Friday, March 4, 2011

Back on the Atomic Tourist Trail. Titan Missile Silo Tour.

As any of you who have been following our blog know, Nancy and I have become sort of Atomic Tourists. We have been to the Trinity Site as well as Hiroshima. We have seen the destruction these weapons are capable of. Today we visited the last remaining Titan missile silo from the cold war era.

Of the 54 Titan missile silos throughout the US, 18 were in the Tucson area. This is the last one still maintained as though the cold war was still on. The site is still owned by the Air Force but is maintained by a non profit preservation organization.

Inside the entrance are a few museum displays documenting the construction of the silo and a few uniforms that would have been worn by the 4 soldiers who would operate the entire silo on 24 hour shifts.

The 4 man teams would be made up of 2 enlisted and 2 officers. Much of the interior of the silo was accessible by only two man teams. This policy was for safety and security. There were a number of ways to get hurt in the silo and without having a teammate nearby you could be in a lot of trouble very quickly. The security aspect is obvious enough, after all there was one of the largest hydrogen bombs in the US arsenal sitting atop a 100 foot tall rocket in the next room.

View of the top of the missile from the partially open silo door.
Titan missiles were not only used to deliver the threat of Mutually Assured Destruction. These very powerful and capable missiles were used to deliver many much less destructive payloads into outer space. Their engines were a marvel of power and simplicity (if not fuel economy). The first stage of the Titan engine provided some 548,000 pounds of thrust. Between the first and second stages the Titan missile was capable of accelerating to 15,000 mph and a apogee of 800 miles.

One would think that security at a nuclear missile silo would have been massive, in fact it was not at all. The site was generally manned only by the 4 person crew on duty and this particular site is within a Randy Johnson stones throw of the highway. The security was mostly provided by the shear impenetrability of the silo itself. Above ground you had fences with razor wire and within those fences was land based radar that would detect any movement.

Two of the radar detection devices.
 If movement was detected above the silo an enunciator within the control room would alert the on duty officers. Security would then be called, none of the on duty staff would leave the silo to investigate. The staff would rely on the steel reinforced 8 foot thick walls and the 3 ton blast doors to prevent the intruder from entering until help arrived. 

After a brief movie and a tour of the grounds above the silo (including the rocket engines) you begin your decent to the control room.

1960'2 era closed circuit TV

One of the 2 massive 3 ton blast doors you must pass through to get to the inner silo.

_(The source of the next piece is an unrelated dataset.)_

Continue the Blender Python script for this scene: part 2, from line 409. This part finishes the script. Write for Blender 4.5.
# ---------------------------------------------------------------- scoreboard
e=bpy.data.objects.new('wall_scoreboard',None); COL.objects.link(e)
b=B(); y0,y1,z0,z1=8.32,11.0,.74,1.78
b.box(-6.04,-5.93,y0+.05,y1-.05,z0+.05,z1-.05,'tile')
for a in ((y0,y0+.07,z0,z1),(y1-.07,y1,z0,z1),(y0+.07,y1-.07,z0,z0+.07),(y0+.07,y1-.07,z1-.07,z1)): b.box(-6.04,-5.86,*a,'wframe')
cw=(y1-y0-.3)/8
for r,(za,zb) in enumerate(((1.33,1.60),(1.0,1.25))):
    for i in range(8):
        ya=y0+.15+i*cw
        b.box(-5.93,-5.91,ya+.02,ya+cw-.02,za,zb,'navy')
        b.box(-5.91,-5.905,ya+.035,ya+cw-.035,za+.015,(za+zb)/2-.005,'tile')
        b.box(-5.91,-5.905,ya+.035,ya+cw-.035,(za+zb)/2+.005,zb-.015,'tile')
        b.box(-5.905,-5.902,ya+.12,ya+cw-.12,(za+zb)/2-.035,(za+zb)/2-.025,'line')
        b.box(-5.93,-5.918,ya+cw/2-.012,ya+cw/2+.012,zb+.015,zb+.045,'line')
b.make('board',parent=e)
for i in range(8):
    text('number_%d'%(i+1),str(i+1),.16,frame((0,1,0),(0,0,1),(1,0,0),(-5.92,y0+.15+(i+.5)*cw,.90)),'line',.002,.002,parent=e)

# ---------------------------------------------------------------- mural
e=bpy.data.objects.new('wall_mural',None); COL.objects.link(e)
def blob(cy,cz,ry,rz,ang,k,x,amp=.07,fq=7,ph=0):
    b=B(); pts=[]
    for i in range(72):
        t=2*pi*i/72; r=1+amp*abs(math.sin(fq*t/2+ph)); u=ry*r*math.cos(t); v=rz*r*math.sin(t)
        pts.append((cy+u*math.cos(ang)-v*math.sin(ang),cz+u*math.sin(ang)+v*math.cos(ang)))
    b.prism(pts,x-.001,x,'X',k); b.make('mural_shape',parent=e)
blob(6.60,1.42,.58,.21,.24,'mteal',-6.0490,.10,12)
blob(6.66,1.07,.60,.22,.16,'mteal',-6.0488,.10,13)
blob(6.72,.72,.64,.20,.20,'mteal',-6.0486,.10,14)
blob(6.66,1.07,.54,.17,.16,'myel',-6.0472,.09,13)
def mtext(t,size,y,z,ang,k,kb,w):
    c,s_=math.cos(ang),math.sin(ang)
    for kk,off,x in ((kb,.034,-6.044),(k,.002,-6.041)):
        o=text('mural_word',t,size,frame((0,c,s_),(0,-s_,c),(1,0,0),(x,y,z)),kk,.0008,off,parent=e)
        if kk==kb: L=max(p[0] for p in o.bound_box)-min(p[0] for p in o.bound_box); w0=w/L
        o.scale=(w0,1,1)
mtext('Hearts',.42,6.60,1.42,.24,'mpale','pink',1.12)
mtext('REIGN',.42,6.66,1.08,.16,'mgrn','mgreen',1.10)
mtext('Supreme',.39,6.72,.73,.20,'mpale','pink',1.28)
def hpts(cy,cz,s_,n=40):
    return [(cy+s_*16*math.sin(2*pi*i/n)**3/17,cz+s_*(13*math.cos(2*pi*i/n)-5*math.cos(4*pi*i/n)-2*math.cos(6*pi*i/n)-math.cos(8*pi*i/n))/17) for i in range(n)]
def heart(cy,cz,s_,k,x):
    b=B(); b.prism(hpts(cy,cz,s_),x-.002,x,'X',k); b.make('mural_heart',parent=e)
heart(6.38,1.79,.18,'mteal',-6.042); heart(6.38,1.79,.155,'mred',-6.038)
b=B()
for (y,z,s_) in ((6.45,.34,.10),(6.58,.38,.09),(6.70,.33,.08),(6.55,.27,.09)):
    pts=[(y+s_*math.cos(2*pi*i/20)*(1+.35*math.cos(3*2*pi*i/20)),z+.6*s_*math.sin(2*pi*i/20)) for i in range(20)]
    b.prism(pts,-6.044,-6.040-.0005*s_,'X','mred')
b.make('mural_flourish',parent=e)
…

The control room. This room is part of a separate 3 story underground building attached to the silo via a corridor.
The entire three story underground crew area is suspended on massive springs as part of the facilities ability to absorb a nuclear blast above ground.
Most folks who have ever watched any WWIII or atomic doomsday movie know that the launch of a nuclear missile requires the turning of two keys and the entry of a code. This particular silo had a code with 16,777,777 possible combinations as well as the keys set about 10 feet apart so that they had to be operated by at least two people. During the tour you will simulate a launch as the docent and a volunteer turn the two keys. During our tour, the system malfunctioned! Even though I knew the entire facility had been deactivated, the fact that the system that prevented the entire world from being destroyed in nuclear hellfire malfunctioned was ominous to say the least! I could actually feel a lump in the pit of my gut. The docent went on with the show resetting different alarms as they went off. He made a few quick jokes about somebody owing them 2.2 million dollars if the missile did launch, then took us down the hall to the silo.

Hi fidelity!

The Titan still at home in it's silo.

The brownish looking cone on the side of the rocket is a retro rocket used to steer the missile toward the pre-programmed "Target number 2" still classified to this day.

The skin of the Titan is made of aluminium and is roughly the thickness of a dime.

Two maintenance suits hanging near the silo.
 After viewing the missile still safe at home in it's silo it was time to head back topside. There are other tours that are more in depth, but they are only on certain days and take between 4-5 hours. There is even a option to overnight in the silo just as a cold war crew would have.

I plan to come back at some point and take one of the "top to bottom" tours that take 4-5 hours.

Overall I thought it was a great tour. Jerry, our docent, worked at the facility when it was active and was a fountain of knowledge.

Anyone interested can find more information at Titan Missile Museum.

Be Good!

Have a Great Day!



  1. Have you guys been to the Atomic Testing Museum in Las Vegas? If not, you need to put that on your to do list.

  2. We haven't - but now we plan on going there. Thanks for the suggestion!